▶ _WHAT TO DO_
Restate word for word the lines beginning at the one that contains "Write the bpy" and ending at the one that contains "MCAM = Matrix.Translation((0, 0, CAM_H))"; include both and nothing else.

3D scene scripts
- - - -
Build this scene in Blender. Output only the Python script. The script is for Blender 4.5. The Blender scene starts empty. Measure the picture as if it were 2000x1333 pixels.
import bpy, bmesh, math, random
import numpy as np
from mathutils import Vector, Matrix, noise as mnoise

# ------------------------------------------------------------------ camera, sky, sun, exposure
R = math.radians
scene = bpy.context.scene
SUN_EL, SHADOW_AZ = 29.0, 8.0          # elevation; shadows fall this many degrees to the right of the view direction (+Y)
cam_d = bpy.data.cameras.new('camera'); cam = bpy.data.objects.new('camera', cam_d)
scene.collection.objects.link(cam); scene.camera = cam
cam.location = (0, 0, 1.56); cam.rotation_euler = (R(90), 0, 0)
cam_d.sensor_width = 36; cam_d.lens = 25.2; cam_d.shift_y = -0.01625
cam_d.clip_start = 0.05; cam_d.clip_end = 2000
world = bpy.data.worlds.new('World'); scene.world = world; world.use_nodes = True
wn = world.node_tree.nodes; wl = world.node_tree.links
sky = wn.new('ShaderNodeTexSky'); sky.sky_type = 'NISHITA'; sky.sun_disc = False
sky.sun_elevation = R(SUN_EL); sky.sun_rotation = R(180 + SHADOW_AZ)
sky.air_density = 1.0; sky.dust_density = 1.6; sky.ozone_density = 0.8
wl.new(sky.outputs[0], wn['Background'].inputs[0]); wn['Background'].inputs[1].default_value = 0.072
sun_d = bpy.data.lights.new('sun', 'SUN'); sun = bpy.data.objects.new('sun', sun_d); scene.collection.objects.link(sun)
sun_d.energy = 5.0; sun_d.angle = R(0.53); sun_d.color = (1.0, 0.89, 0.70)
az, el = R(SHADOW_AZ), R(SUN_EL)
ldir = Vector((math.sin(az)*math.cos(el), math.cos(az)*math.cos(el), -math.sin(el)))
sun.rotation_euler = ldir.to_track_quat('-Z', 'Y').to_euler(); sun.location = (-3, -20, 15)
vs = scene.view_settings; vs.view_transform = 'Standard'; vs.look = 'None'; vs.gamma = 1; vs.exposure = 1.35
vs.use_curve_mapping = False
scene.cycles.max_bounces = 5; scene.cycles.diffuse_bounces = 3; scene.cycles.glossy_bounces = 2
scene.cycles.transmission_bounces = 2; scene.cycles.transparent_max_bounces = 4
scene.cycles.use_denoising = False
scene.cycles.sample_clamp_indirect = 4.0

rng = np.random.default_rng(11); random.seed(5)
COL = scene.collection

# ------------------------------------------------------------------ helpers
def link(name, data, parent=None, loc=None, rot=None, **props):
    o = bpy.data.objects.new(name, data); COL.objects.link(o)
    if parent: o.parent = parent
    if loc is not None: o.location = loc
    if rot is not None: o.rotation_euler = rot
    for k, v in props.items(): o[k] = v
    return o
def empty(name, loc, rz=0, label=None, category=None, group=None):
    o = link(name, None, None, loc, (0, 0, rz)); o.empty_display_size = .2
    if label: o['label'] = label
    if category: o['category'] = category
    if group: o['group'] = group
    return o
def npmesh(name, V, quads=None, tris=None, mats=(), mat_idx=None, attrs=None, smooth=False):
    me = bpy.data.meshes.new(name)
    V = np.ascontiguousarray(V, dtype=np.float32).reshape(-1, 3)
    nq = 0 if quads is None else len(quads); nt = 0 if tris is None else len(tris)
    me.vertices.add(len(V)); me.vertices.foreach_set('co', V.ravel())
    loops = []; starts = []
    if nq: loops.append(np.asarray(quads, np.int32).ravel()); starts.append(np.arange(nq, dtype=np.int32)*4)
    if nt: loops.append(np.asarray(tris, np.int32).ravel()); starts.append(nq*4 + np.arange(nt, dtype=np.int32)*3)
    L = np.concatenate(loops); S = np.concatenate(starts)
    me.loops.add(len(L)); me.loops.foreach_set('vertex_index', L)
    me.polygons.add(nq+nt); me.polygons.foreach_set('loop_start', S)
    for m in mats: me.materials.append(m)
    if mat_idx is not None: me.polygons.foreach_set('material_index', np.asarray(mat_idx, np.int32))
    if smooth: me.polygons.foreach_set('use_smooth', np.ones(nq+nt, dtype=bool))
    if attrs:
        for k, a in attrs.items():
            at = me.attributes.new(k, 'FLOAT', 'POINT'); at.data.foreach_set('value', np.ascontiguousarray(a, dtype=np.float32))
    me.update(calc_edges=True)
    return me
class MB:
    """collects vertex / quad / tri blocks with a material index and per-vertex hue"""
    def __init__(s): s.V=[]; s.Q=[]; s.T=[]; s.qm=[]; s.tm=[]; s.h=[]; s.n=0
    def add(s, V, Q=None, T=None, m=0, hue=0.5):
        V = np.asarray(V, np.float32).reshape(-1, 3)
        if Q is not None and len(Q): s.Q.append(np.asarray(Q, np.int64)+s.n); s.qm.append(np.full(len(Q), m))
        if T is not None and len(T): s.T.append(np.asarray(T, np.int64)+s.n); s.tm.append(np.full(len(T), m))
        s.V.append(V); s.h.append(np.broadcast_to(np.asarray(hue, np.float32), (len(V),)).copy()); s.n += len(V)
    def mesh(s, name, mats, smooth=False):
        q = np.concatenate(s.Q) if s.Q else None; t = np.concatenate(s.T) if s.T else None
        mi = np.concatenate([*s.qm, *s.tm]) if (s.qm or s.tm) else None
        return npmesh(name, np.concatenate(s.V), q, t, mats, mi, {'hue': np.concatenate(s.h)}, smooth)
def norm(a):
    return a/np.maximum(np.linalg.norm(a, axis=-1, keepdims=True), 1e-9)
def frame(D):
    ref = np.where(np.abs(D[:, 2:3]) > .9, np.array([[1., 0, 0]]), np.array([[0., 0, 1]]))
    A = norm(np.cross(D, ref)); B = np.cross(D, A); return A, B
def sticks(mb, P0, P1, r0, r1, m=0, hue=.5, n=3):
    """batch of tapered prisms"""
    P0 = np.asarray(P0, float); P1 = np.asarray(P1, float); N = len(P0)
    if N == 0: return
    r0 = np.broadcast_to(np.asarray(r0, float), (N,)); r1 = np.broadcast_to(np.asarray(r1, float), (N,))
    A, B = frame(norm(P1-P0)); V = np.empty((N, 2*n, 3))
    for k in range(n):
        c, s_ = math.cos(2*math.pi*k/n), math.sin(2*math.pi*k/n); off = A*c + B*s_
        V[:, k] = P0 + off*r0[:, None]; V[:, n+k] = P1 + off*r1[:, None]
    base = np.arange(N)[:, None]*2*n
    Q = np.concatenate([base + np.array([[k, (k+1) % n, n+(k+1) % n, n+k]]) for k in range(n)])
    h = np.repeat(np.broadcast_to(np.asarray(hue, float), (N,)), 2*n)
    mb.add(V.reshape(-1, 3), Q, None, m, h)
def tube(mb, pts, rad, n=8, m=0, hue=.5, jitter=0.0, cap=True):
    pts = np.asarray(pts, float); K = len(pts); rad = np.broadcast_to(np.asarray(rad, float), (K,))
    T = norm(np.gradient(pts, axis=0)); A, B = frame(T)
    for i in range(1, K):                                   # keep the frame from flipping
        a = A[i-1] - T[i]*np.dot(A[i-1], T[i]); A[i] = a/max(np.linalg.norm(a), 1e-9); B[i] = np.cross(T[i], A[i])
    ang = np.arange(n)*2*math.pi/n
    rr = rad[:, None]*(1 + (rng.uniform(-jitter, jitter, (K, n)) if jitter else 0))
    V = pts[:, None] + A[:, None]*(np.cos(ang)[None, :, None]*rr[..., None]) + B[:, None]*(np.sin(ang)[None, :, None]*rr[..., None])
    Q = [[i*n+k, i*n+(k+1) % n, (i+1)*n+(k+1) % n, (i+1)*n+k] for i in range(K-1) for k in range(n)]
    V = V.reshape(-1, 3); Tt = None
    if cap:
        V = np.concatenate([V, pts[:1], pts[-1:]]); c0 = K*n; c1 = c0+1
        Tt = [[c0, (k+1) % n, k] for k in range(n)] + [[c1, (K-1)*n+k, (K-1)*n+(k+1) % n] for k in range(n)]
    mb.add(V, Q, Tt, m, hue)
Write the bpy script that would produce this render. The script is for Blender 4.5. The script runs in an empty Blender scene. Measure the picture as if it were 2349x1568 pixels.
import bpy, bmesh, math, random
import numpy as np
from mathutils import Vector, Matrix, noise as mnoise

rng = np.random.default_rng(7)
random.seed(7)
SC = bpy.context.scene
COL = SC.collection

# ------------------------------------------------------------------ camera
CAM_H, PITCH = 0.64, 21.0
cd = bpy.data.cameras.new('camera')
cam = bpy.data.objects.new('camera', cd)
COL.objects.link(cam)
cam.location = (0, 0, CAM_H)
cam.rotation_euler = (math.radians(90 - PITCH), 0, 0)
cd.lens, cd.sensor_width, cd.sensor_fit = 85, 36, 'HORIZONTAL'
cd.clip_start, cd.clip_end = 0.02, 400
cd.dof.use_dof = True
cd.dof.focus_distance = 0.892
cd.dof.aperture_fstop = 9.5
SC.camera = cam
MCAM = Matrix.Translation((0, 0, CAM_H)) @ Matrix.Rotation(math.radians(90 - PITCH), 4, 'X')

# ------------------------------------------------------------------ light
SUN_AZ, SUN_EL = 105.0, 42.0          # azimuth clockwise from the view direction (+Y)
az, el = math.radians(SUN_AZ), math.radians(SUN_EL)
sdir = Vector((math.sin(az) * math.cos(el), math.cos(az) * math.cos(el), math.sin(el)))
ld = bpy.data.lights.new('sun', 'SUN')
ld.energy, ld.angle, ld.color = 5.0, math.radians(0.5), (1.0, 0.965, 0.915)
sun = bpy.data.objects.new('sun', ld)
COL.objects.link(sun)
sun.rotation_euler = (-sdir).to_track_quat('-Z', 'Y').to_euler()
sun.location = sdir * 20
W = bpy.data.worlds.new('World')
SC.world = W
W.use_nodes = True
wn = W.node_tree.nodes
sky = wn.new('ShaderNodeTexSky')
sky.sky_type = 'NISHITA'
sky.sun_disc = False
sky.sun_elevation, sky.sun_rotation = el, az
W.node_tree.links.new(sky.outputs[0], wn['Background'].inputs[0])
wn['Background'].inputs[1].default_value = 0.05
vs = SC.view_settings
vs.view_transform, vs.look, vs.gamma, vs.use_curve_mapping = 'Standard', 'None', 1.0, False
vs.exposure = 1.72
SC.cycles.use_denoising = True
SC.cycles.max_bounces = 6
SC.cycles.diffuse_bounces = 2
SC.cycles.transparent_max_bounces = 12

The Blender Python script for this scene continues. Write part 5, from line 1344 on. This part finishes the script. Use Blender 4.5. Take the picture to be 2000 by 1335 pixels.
- - - -
▶ _SOLUTION TO THE PROBLEM_
Write the bpy script that would produce this render. The script is for Blender 4.5. The script runs in an empty Blender scene. Measure the picture as if it were 2349x1568 pixels.
import bpy, bmesh, math, random
import numpy as np
from mathutils import Vector, Matrix, noise as mnoise

rng = np.random.default_rng(7)
random.seed(7)
SC = bpy.context.scene
COL = SC.collection

# ------------------------------------------------------------------ camera
CAM_H, PITCH = 0.64, 21.0
cd = bpy.data.cameras.new('camera')
cam = bpy.data.objects.new('camera', cd)
COL.objects.link(cam)
cam.location = (0, 0, CAM_H)
cam.rotation_euler = (math.radians(90 - PITCH), 0, 0)
cd.lens, cd.sensor_width, cd.sensor_fit = 85, 36, 'HORIZONTAL'
cd.clip_start, cd.clip_end = 0.02, 400
cd.dof.use_dof = True
cd.dof.focus_distance = 0.892
cd.dof.aperture_fstop = 9.5
SC.camera = cam
MCAM = Matrix.Translation((0, 0, CAM_H)) @ Matrix.Rotation(math.radians(90 - PITCH), 4, 'X')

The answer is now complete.